*WHAT IS REQUIRED*. Go through the material below and copy each line where the word "empty" appears.

*DATASET CONTENT*.
┄┄┄┄┄┄

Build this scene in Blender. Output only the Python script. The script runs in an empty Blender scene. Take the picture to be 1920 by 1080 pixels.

┄┄┄┄┄┄

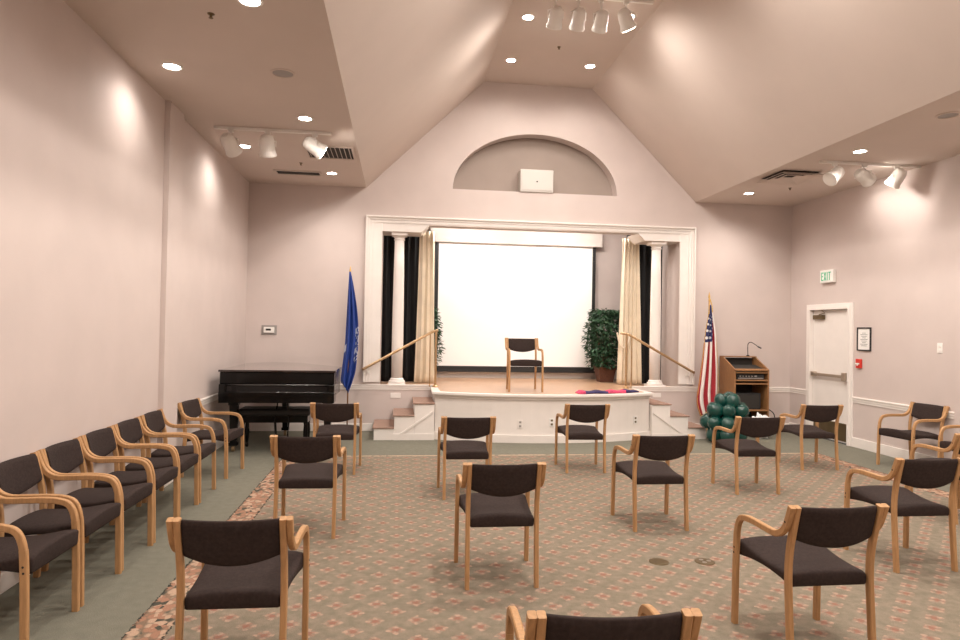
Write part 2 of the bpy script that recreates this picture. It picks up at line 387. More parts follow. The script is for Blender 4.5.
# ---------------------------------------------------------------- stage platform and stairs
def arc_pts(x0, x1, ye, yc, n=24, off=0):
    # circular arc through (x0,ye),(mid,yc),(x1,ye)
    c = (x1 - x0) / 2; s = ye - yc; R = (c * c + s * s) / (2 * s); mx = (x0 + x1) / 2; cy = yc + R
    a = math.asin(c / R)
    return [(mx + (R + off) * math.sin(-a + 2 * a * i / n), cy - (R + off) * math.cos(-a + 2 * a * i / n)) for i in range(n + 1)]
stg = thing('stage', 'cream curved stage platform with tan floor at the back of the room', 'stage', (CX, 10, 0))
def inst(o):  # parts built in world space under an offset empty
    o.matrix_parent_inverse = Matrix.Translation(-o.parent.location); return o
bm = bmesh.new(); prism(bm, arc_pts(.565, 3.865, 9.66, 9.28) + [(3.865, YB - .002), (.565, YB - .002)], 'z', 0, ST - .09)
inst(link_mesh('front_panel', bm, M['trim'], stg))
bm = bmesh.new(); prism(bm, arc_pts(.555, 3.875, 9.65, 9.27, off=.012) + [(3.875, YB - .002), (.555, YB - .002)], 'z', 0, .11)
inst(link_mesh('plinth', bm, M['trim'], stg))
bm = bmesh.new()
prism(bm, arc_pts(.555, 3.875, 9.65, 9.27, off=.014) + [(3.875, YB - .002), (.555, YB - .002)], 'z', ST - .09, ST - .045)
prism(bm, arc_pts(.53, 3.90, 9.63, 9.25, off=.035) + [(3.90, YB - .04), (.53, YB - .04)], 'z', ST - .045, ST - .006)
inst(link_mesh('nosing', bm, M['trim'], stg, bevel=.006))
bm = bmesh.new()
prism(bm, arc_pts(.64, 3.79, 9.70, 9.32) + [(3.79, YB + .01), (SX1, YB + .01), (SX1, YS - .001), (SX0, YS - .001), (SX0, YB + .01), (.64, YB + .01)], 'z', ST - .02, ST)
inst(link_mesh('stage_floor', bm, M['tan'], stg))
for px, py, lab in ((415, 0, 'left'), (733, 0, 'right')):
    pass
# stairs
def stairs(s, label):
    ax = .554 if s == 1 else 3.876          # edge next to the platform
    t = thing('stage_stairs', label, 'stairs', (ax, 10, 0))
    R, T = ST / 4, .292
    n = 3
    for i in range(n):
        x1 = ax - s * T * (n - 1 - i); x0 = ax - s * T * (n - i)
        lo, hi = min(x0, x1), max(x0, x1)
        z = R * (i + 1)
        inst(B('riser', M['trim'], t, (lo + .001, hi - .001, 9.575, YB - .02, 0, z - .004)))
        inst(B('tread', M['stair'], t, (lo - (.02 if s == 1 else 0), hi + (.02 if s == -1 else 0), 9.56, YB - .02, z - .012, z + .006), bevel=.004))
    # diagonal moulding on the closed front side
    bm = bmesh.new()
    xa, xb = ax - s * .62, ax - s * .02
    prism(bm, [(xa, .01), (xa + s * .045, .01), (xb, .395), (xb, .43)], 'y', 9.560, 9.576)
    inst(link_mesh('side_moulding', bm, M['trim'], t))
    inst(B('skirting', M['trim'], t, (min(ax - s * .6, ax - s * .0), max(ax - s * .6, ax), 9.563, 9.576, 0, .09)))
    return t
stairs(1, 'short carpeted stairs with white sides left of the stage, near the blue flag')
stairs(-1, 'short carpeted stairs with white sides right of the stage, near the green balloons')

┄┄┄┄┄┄

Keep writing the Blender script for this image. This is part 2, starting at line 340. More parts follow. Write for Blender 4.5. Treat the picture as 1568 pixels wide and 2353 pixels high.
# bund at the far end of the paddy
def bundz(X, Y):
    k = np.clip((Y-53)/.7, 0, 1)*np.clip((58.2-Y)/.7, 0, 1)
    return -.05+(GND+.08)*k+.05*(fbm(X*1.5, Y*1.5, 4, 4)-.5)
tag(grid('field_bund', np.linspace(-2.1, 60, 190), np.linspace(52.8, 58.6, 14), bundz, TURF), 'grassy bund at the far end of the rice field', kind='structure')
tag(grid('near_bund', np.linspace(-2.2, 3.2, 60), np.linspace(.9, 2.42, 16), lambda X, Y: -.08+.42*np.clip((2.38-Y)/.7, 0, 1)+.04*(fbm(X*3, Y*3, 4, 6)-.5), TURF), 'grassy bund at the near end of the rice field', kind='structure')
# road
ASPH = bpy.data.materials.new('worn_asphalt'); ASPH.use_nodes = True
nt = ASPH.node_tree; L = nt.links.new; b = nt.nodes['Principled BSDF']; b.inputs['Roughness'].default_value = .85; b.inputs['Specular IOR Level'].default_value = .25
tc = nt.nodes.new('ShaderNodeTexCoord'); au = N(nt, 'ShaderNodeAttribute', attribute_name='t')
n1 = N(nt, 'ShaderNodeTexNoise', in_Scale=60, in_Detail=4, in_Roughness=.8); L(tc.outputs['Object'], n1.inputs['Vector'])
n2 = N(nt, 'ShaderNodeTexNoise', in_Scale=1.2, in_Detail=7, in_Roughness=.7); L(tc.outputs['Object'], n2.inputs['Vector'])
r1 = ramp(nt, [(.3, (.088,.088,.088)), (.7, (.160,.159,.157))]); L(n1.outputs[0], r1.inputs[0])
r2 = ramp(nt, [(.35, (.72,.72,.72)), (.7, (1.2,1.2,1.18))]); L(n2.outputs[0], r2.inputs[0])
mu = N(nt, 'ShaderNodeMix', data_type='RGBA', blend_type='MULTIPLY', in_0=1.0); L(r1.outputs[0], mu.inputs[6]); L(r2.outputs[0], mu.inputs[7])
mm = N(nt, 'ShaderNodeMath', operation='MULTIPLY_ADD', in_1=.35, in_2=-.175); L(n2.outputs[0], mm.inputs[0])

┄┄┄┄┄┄

*WRITTEN REPLY*.
Build this scene in Blender. Output only the Python script. The script runs in an empty Blender scene. Take the picture to be 1920 by 1080 pixels.
def inst(o):  # parts built in world space under an offset empty